Pilar, a Marxist revolutionary who loves Leon without condition, aspires to a small refuge of lucid sensuality between the “abyss of mindless emotion” and “the wasteland of heartless intellect.” For all her ill-starred attractiveness, Boswell’s Pilar finally seems as self-consciously invented as Hemingway’s counterpart in “For Whom the Bell Tolls,” who waits for the earth to move when she makes love with Robert Jordan. A more successful portrait is that of Leon’s friend, the storyteller Ramon, who uncovers the miraculous hidden within the ordinary. Ramon’s gift deserts him when he unleashes the monster of Lourdes’ jealousy out of a blind obsession with assuring a better future for his son.

The metaphor linking inner and outer geographies is brilliantly conceived, but the novel is damagingly divorced from the reality of the world it portrays. Its political and social concerns are poorly clothed abstractions, and the narrative and dialogue are encrusted with aphorisms that please the ear but create a hard, alienating surface. La Boca itself, for all its exotic locale, lacks the harsh colors and subtly corrupt atmosphere of Central America’s Caribbean coast.

In my Honduran counterpart to La Boca, Eros and revolution are similarly wedded into the visible and invisible landscape, but conversation centers on the depletion of lobster and shrimp stocks in the ocean, and the disappearing mahogany forests as the sawmills move ever closer to the coast. The curious hammetism of La Boca induces a corresponding detachment in the reader, rather than the timeless universality the novel intends. Too many of the secondary characters in “Geography of Desire” are pale borrowings from Garcia Marquez and other Latin novelists, or manipulated projections of Leon’s and the author’s erotic preoccupation. The gnomic platitudes of the dying revolutionary, Samuel, are simply preposterous.
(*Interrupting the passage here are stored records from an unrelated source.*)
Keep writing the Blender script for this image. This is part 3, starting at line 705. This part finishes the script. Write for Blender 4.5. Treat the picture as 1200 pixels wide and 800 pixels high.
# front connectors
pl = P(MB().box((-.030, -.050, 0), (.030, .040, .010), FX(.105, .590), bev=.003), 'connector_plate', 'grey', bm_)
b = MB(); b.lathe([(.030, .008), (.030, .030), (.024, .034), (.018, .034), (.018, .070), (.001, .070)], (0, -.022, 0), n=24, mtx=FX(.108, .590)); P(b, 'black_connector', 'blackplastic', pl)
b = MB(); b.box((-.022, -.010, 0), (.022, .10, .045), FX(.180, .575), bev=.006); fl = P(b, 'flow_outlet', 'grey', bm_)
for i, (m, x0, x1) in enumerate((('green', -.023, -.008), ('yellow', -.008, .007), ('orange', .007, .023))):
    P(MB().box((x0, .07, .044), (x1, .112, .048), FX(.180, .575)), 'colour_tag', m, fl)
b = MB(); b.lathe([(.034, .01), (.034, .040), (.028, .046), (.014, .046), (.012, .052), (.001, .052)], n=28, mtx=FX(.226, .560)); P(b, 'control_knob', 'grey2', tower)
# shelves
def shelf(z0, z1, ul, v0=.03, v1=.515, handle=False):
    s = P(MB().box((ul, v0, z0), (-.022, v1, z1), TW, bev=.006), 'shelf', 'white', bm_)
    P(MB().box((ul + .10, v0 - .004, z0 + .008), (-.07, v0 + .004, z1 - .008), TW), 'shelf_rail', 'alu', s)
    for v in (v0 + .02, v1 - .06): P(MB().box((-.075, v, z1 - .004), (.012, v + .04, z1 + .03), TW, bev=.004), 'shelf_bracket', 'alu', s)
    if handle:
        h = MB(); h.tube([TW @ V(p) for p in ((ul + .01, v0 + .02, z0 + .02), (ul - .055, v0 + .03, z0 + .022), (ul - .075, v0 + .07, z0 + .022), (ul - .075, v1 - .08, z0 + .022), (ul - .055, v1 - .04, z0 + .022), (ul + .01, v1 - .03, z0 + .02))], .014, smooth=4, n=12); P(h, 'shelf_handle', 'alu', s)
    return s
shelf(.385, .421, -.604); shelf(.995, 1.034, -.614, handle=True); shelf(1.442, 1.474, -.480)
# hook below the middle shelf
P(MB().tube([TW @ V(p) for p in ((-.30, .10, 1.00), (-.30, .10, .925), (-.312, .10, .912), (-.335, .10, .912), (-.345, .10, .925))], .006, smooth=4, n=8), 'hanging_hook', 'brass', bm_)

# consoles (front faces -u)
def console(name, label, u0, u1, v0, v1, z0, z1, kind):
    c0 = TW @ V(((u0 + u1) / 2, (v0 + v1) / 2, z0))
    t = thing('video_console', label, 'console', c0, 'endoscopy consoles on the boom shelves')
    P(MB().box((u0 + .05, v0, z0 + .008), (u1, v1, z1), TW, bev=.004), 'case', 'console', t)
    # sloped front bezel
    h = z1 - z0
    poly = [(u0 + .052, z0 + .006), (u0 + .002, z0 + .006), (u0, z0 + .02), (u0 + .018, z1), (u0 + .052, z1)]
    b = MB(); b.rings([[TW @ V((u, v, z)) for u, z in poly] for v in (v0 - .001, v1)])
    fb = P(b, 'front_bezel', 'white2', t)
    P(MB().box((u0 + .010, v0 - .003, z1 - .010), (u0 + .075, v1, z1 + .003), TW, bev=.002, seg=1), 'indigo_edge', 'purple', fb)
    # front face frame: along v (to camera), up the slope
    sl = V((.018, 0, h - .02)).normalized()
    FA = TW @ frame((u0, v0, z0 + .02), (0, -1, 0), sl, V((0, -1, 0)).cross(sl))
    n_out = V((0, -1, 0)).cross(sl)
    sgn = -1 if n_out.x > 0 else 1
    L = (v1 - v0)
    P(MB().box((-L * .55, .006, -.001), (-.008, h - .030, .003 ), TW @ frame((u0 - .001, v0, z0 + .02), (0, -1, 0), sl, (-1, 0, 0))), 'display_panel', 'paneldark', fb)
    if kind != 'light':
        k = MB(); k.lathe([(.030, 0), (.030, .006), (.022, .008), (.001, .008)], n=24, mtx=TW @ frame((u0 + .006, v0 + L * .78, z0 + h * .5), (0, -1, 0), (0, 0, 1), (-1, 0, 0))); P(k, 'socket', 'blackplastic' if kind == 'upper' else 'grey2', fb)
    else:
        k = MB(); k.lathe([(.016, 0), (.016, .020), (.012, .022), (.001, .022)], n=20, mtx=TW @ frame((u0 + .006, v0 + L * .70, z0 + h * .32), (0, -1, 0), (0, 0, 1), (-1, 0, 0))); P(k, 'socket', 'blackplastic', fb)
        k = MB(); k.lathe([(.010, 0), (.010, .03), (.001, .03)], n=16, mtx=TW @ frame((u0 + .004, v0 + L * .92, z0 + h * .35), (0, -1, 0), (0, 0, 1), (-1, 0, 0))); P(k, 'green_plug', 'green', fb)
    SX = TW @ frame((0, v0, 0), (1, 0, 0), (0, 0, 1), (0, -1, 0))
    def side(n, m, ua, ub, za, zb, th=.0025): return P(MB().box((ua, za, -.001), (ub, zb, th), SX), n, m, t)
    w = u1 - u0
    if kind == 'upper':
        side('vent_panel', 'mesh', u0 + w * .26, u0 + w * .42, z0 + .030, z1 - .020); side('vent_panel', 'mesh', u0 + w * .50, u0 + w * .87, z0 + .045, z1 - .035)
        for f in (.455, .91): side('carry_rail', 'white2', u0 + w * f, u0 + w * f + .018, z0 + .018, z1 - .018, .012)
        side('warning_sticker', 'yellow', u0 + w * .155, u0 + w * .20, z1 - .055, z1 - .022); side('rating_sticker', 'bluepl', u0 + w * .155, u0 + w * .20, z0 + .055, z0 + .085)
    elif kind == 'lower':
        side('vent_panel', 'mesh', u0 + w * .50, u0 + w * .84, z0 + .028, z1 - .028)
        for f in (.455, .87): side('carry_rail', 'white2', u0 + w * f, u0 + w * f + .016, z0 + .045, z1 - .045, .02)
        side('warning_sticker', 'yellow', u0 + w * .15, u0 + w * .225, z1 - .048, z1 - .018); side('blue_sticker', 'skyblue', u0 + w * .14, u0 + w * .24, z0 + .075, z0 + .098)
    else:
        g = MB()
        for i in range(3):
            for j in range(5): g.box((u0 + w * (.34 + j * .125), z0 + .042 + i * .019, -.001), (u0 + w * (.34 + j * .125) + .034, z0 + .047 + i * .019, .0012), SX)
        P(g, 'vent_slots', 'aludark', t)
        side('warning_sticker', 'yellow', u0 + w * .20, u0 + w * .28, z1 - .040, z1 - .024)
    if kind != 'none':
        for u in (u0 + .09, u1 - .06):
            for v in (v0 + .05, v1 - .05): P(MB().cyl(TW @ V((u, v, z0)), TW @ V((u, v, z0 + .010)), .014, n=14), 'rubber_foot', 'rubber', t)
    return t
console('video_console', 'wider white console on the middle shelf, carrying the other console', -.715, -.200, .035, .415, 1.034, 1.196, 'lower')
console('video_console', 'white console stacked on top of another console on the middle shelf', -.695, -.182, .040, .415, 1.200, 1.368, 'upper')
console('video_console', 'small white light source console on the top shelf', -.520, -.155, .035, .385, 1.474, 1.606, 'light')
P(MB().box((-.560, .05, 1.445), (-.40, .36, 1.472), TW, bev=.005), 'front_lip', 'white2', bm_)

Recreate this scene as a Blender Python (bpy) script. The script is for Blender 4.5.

The thicket which traps sounds and shadows from the dinosaur age as well as the lovemaking of La Boca’s recent ancestors is a deft magic realist touch but it serves no illuminating purpose to the main theme. The reappearing terodactyl takes on significance only when it casts a shadow larger than that of the airplane about to bomb La Boca. Lourdes’ crime of passion is the most powerful scene in the book, and one the residents of my Honduran village would find instantly credible, as they hear or read about similar stories every week.

The narrator’s redemption of Leon after a week of bereavement, and his emergence from near drowning in the ocean as a resurrected “good man”, comes across not only as a rigged ending, but as simply irrelevant. What is most convincing about Leon is his search for an honest connectedness, a continuity of feeling, in the wake of his marital failures. In the end, he is defeated by the two-headed beast of his desire which cannot choose between the loving Pilar and the volcanic Lourdes, and he proves incapable of loving either one. The shapes of Leon’s desire cannot fill the larger shapes of his loneliness, and so they remain unredeemed.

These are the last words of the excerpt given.